I'm still fairly uncomfortable dealing with dirac delta function due to my sparse exposure to them. My guess is that I'm doing this question wrongly and that the domain of integration requires shifting so that the domain of integration is symmetric about the point x=0. Any help is appreciated

Answer 1

In general, in a definite domain
$ \int_b^c f(x)\delta(x-a)dx = f(a)$ if $b < a < c$,
then $\int_{-3}^{1} (x^3 - 3x^2 + 2x -1) \delta(x+2) dx = (-2)^3 - 3(-2)^2 + 2(-2) - 1$ because $-3 < -2 < 1$.

Answer 2

In THIS ANSWER and THIS ONE, I provided primers on the Dirac Delta.

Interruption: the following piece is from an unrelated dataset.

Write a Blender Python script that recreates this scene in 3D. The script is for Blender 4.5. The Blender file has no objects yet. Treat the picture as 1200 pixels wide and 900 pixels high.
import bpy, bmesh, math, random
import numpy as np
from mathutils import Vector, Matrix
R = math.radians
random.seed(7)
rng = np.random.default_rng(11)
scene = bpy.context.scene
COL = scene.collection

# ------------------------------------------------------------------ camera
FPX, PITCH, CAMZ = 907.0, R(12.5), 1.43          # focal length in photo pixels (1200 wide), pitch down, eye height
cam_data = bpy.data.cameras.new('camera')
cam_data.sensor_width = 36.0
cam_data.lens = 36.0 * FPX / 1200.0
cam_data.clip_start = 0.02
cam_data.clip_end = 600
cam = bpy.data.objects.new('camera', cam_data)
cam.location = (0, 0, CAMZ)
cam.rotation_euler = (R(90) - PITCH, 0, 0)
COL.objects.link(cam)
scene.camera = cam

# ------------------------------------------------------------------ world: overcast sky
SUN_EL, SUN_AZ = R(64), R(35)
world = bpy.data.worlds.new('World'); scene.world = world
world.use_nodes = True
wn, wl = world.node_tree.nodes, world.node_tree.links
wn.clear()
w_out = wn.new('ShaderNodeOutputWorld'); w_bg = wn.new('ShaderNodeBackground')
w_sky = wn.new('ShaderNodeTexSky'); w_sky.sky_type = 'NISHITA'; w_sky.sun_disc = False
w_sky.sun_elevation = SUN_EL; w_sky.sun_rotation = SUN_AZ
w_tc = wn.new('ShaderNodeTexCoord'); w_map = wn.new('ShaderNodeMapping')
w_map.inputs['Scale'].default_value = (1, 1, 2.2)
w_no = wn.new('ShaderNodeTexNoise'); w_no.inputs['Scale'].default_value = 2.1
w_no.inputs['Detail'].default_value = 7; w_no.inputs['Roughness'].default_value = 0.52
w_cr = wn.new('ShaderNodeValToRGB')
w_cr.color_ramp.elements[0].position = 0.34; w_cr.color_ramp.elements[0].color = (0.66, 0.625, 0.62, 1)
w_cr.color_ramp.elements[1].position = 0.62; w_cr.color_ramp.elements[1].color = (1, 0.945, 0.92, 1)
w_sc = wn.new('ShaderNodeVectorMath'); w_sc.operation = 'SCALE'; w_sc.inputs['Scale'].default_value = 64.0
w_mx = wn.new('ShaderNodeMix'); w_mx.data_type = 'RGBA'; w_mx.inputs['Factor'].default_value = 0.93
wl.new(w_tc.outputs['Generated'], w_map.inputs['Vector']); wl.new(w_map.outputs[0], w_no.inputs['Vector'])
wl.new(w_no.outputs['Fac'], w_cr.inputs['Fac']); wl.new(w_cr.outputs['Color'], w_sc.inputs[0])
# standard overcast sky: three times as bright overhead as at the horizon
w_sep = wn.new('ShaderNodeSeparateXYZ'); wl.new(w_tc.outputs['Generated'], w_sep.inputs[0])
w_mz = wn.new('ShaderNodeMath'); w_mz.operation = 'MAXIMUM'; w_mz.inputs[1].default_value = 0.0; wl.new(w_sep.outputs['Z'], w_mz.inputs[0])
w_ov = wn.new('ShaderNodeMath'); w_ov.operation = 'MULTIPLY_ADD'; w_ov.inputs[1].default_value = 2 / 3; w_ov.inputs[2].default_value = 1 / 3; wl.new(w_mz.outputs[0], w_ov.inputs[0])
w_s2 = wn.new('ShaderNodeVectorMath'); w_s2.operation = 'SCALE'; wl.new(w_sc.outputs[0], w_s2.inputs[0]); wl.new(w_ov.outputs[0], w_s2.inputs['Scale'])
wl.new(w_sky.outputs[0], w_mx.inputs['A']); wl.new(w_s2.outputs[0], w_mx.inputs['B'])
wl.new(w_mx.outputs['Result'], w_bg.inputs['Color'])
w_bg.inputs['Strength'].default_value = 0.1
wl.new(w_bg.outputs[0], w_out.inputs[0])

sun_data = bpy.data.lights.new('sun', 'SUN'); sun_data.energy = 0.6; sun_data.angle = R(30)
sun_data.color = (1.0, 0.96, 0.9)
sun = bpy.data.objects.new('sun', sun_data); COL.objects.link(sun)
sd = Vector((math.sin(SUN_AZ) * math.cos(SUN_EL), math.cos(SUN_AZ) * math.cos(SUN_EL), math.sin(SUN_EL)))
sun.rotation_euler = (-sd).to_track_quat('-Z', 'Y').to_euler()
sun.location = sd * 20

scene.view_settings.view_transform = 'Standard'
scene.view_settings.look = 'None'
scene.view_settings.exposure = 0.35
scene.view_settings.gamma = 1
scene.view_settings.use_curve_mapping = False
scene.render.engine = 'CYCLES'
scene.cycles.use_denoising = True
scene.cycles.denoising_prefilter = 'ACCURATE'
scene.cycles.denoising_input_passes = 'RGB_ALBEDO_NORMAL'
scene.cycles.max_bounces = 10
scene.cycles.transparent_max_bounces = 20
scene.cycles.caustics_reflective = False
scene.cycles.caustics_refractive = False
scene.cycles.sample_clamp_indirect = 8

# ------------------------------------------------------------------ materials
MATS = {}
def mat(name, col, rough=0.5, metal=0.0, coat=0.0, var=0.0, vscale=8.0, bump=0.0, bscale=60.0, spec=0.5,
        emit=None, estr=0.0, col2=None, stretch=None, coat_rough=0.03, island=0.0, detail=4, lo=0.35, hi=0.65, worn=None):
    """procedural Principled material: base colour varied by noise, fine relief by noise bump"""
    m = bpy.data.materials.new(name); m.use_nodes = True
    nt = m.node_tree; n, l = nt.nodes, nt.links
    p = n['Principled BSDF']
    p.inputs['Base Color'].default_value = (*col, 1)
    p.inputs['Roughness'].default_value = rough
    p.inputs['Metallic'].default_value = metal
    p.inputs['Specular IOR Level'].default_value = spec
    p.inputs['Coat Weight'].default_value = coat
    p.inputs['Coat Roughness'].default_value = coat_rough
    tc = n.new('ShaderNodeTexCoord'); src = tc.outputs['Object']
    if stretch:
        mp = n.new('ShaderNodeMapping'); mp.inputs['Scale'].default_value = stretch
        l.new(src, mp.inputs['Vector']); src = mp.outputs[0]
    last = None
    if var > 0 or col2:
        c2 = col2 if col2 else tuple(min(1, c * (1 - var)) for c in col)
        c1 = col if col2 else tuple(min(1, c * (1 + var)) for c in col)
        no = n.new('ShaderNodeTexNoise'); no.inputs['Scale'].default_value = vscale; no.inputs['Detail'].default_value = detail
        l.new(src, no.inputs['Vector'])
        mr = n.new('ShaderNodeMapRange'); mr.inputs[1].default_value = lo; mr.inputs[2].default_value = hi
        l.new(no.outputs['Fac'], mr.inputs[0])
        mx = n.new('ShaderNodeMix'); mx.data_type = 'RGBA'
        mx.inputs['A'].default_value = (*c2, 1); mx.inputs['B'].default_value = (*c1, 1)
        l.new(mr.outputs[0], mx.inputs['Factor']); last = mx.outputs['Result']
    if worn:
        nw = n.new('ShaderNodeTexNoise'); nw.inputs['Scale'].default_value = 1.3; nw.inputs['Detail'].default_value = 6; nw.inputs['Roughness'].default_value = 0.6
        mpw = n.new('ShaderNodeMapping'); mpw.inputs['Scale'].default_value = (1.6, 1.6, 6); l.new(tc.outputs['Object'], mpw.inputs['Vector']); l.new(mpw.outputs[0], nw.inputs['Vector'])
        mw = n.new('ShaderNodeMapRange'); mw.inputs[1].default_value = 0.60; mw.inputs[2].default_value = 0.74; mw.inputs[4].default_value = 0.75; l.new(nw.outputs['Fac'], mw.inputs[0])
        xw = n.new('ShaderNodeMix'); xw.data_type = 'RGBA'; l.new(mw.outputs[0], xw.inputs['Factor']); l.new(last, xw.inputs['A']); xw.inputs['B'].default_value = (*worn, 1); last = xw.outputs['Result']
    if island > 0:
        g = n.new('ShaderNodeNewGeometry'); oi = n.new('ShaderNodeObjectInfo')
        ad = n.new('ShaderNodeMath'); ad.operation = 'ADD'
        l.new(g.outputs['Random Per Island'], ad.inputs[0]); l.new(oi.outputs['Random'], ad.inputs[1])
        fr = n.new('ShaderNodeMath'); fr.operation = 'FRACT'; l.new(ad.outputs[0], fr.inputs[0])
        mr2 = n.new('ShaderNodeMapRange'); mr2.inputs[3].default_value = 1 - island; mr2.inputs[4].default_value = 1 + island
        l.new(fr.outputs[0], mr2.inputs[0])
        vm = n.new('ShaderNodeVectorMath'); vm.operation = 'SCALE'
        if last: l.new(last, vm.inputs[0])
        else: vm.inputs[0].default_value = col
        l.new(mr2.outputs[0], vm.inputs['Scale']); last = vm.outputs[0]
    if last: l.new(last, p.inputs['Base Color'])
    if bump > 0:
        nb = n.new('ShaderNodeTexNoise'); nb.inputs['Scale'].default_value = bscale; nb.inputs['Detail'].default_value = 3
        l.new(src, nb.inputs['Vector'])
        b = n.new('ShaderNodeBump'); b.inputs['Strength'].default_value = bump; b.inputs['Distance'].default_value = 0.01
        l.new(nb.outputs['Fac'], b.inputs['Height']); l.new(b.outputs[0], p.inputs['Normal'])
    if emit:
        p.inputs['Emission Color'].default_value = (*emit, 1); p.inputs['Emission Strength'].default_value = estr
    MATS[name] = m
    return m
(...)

Here, using the Unit Step Function $u(x)$ defined by

$$ u(x)= \begin{cases}1&,x>0\\\\ 0&,x<0\\\\ 1/2&,x=0 \end{cases} $$

We interpret the notation $\int_a^b f(x)\delta(x-x')\,dx$ using the unit step function and write

$$\begin{align} \mathscr{D_{x';a,b}}\{f\}&=\int_a^b f(x)\delta(x-x')\,dx\\\\ &=\int_{-\infty}^{\infty}f(x)\left(u(x-a)-u(x-b)\right)\delta(x-x')\,dx\\\\ &=f(x')\left(u(x'-a)-u(x'-b)\right) \end{align}$$

Now, depending on $x'$ relative to $a$ and $b$, we have

$$\begin{align} \mathscr{D_{x';a,b}}\{f\}&= \begin{cases} f(x')&,a<x'<b\\\\ \frac12 f(x')&,x'=a\,\,\text{or}\,\,x'=b\\\\ 0&, \text{otherwise} \end{cases} \end{align}$$